Beyond taboos and conventional norms
»Breaking the chains of unconscious instinct, dissolving the comprehensible in the depths of the irrational and infinite world of forms and non-forms, I try to use the sculptural motion of rhythms and colorful textures to capture and link together on the painted canvas the macro- and microcosms of mental, physical, and astral existence.« (Alexander Rodin)
Alexander Rodin’s paintings demand much patience and imagination from the observer. His large oils—some of them six meters wide and two meters high, spread across several canvases—are covered in countless meticulously painted facets and an abundance of hidden details, which add up to complex, often disturbing stories with manifold levels of interpretation. They are like mosaics in which the viewer often looks down from above on an unsettling panorama. Rodin’s palette is limited to a few, frequently monochromatic color schemes. Biomorphic, technological, architectural, and geological shapes are often intriguingly contrasted. About himself, Rodin says, “As an artist I am a medium between reality and unreality.”

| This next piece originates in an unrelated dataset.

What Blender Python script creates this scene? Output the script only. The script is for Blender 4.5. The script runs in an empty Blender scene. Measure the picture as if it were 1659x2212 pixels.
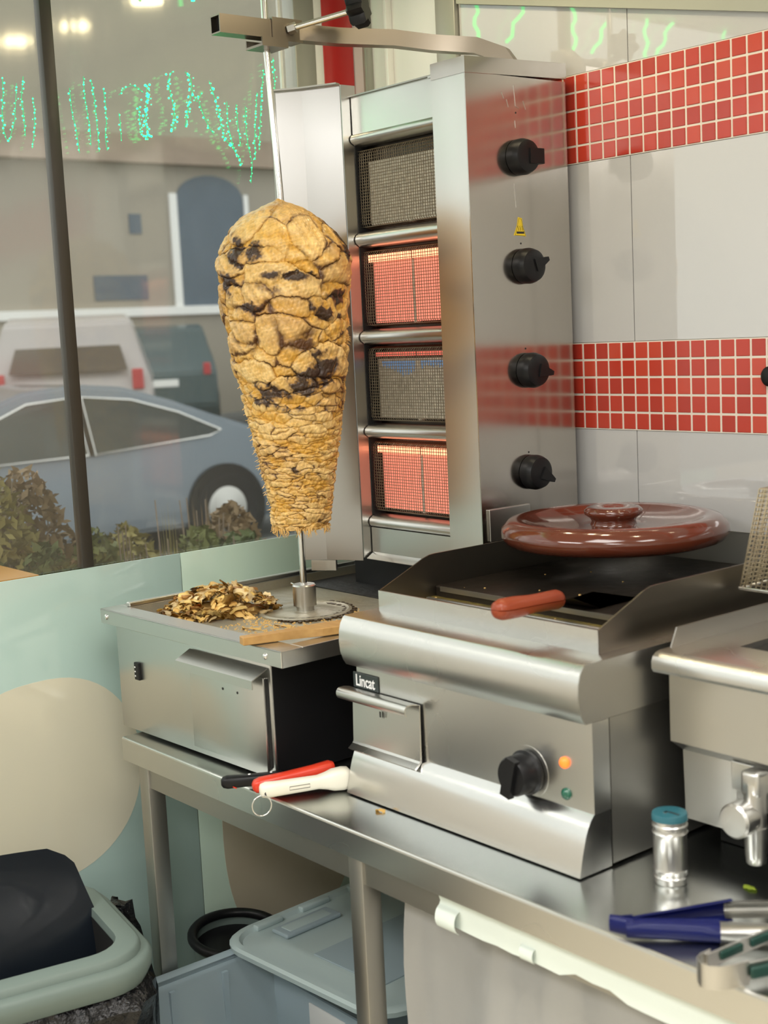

Rodin began with paintings critical of the system in the former Soviet Union. He soon discovered a passion for the experimental, but he was rarely permitted to exhibit his work. After the fall of the Iron Curtain he followed up with ambitious, spectacular paintings, but the hoped-for opportunities to spread his wings as an artist did not occur, so in 2001 he began spending several months a year in Berlin. There, he created works critical of culture and civilization on the threshold between East and West.
Although he also works with performances and video art, his main focus is on traditional painting. At the same time, he does not bother with ideological taboos and conventional norms. The technical precision with which he literally fills in each square centimeter of his monumental canvases is completely out of step with a phase in which craftsmanship is subordinated to concept. His process alludes to Pointillism, while his paintings are simultaneously anecdotal and abstract. He associates reminiscences of the past with visions of the future and links classical art with avant-garde achievements.
Metaphors for movement—and not just of the chronological kind—can be found in almost all of his works: sailboats, airplanes, rockets, and water are set side-by-side with motifs of seeing and being seen. Many individual elements belong in different epochs of civilization, or to various cultures. For instance, small lions or sphinxes are strewn across his pictures, almost as if by accident. They represent the fading knowledge of worlds and cultures that once existed, or might have existed. Different styles and visual vocabularies are blended: Old German panel painting, baroque allegories, surreal dreamscapes, the emotional paintings of the Russian Revolution, and the aesthetics of science fiction genres. Rodin’s paintings recall Kafkaesque worlds of incomprehensible symbols and signs, in which the present, past, and future conflate to form a claustrophobic universe with apocalyptic features.